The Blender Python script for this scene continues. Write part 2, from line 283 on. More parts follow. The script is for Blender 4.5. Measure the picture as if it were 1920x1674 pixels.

━━━━━━━━━━

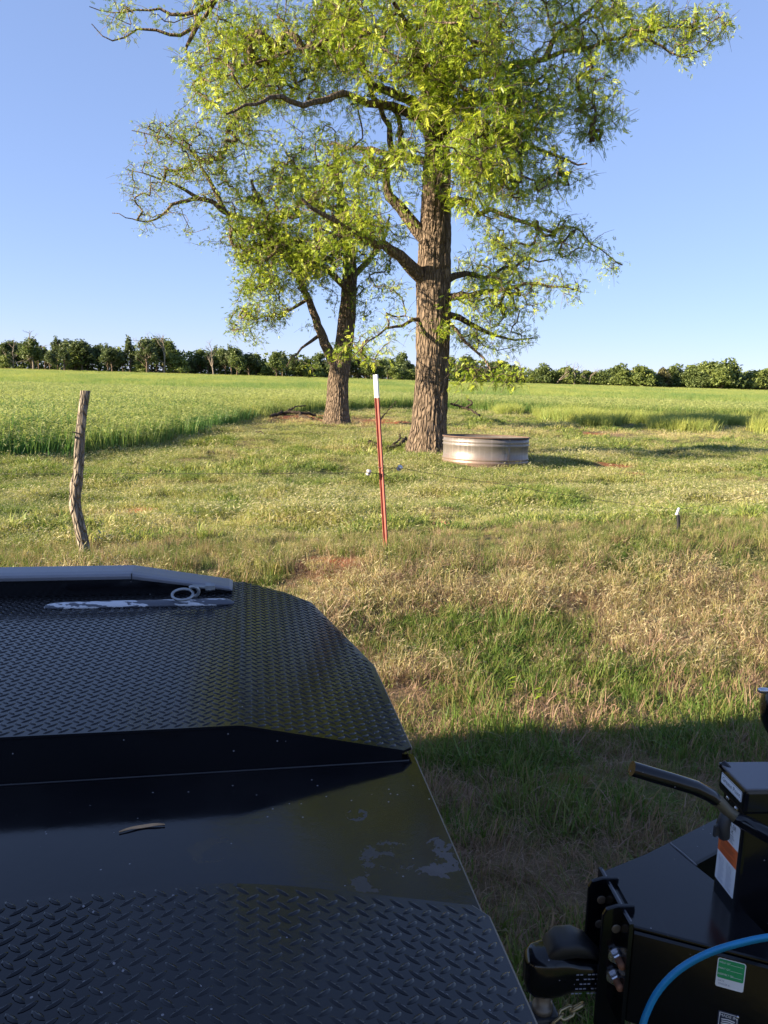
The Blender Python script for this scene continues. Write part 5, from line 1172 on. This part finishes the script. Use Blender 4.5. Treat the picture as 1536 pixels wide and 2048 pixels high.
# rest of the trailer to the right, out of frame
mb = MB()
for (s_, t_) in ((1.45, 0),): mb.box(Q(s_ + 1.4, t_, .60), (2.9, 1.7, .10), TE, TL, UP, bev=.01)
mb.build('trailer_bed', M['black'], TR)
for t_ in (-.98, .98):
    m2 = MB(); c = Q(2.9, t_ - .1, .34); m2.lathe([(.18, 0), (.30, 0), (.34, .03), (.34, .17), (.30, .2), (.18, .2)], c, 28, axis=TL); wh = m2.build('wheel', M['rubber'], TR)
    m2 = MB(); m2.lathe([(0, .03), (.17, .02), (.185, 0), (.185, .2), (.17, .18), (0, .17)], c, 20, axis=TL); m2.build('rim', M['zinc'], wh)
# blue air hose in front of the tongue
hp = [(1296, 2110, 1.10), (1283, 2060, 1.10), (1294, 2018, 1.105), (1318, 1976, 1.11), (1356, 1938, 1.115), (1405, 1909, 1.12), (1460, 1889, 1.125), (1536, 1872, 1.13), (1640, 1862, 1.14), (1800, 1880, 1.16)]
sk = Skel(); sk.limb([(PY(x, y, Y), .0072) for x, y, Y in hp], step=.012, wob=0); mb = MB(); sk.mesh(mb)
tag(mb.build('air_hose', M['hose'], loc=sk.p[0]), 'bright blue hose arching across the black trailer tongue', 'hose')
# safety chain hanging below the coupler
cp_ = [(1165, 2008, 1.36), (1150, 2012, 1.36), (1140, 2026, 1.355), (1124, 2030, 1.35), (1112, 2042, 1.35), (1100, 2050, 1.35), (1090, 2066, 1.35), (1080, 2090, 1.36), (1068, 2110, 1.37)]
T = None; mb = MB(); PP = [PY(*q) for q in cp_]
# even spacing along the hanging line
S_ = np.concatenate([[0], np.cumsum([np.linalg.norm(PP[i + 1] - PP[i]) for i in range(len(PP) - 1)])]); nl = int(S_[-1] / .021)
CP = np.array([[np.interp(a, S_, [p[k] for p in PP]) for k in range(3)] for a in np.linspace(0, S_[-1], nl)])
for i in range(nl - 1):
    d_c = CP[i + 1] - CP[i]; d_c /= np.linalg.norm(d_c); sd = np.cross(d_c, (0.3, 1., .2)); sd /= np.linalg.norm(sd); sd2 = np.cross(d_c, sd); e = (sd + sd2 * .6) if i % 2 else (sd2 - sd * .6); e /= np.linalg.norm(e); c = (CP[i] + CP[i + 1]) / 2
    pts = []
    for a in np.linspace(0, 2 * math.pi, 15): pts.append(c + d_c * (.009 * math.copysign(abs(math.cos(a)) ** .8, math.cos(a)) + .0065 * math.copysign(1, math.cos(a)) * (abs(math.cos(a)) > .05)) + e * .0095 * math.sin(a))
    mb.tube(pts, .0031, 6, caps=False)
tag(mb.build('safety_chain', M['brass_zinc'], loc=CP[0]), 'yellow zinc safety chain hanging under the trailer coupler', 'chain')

━━━━━━━━━━

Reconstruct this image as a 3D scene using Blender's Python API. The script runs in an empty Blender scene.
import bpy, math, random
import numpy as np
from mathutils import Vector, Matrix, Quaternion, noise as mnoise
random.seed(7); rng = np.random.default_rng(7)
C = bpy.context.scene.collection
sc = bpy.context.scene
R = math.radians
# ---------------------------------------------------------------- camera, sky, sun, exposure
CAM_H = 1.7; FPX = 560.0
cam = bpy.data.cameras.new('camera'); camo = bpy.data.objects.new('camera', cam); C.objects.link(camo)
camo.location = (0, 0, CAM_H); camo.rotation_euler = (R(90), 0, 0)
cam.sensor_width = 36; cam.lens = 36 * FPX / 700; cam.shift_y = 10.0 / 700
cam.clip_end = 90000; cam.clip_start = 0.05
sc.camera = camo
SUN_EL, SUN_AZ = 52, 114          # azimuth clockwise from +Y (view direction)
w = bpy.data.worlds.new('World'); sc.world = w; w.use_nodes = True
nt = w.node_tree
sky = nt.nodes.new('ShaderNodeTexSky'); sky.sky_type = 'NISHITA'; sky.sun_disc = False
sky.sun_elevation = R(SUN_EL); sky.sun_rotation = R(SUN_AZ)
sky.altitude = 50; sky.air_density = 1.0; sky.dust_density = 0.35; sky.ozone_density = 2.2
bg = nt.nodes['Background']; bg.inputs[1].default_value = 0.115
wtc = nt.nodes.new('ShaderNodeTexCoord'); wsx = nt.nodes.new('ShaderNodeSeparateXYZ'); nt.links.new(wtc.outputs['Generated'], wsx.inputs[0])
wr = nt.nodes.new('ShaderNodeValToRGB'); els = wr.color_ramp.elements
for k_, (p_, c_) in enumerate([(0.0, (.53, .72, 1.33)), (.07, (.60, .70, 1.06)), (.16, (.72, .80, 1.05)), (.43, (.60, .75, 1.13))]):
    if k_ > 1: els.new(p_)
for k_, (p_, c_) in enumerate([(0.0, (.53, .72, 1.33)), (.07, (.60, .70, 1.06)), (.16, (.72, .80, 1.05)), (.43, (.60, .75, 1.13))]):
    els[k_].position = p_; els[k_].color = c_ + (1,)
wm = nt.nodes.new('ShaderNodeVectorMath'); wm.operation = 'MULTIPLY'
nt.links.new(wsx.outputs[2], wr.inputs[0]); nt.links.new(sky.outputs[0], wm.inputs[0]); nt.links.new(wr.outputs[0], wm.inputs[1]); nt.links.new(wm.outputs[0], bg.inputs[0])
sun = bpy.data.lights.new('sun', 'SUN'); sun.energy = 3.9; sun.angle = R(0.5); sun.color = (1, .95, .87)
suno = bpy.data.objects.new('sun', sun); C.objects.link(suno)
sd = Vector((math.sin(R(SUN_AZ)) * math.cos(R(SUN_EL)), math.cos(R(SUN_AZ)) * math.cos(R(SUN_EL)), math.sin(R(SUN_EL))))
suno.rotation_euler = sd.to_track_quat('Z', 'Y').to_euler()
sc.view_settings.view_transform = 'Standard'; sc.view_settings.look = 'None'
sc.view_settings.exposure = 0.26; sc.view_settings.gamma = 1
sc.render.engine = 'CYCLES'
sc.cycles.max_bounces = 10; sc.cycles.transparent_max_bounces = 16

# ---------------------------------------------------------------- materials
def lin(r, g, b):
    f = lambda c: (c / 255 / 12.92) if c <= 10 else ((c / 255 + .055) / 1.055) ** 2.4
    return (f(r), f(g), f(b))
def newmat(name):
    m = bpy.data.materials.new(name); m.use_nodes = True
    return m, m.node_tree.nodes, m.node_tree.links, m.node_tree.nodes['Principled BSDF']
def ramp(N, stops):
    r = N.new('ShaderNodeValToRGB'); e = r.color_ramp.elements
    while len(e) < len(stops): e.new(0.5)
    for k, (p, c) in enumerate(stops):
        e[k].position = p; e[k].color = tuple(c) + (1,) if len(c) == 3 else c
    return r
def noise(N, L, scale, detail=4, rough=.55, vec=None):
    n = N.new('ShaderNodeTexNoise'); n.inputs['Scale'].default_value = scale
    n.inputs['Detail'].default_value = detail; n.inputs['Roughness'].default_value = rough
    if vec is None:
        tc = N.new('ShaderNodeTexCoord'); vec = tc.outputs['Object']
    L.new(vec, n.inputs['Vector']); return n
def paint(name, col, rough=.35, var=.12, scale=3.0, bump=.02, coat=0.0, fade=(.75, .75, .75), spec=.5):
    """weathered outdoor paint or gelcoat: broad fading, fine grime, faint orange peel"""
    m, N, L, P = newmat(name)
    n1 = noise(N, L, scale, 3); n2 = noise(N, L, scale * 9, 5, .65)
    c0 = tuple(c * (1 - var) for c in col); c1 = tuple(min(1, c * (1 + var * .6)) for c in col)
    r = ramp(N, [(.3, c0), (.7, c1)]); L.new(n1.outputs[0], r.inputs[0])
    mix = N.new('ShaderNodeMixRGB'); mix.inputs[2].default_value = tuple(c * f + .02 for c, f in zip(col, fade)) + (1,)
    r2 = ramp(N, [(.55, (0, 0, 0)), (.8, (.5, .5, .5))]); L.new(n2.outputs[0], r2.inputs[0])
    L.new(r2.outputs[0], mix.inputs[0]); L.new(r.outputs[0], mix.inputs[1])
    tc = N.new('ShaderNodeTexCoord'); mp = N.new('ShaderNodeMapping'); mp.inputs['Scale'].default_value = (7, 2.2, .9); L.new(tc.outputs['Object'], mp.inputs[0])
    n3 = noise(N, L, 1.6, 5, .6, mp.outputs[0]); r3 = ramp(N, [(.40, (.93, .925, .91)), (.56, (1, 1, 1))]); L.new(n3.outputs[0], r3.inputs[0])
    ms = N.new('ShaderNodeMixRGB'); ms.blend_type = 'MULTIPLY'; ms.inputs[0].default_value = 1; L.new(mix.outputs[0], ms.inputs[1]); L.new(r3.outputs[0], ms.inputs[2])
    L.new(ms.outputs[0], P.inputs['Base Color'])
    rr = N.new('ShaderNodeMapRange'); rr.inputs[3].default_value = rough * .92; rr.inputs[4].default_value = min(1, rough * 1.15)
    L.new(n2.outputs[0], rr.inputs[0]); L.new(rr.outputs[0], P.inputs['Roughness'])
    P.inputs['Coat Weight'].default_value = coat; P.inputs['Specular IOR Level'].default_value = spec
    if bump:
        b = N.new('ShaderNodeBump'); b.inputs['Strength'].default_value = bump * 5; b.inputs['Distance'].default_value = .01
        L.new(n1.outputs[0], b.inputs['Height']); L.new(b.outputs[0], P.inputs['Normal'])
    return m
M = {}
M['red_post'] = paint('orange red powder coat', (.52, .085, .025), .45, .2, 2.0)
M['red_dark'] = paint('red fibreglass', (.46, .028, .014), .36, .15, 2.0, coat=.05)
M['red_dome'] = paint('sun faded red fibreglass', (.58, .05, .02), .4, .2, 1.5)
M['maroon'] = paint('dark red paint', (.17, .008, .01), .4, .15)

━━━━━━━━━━

* **Work to do**: Which lines above contain "Python"? Show each of them.

* **Solution**:
The Blender Python script for this scene continues. Write part 2, from line 283 on. More parts follow. The script is for Blender 4.5. Measure the picture as if it were 1920x1674 pixels.
The Blender Python script for this scene continues. Write part 5, from line 1172 on. This part finishes the script. Use Blender 4.5. Treat the picture as 1536 pixels wide and 2048 pixels high.
Reconstruct this image as a 3D scene using Blender's Python API. The script runs in an empty Blender scene.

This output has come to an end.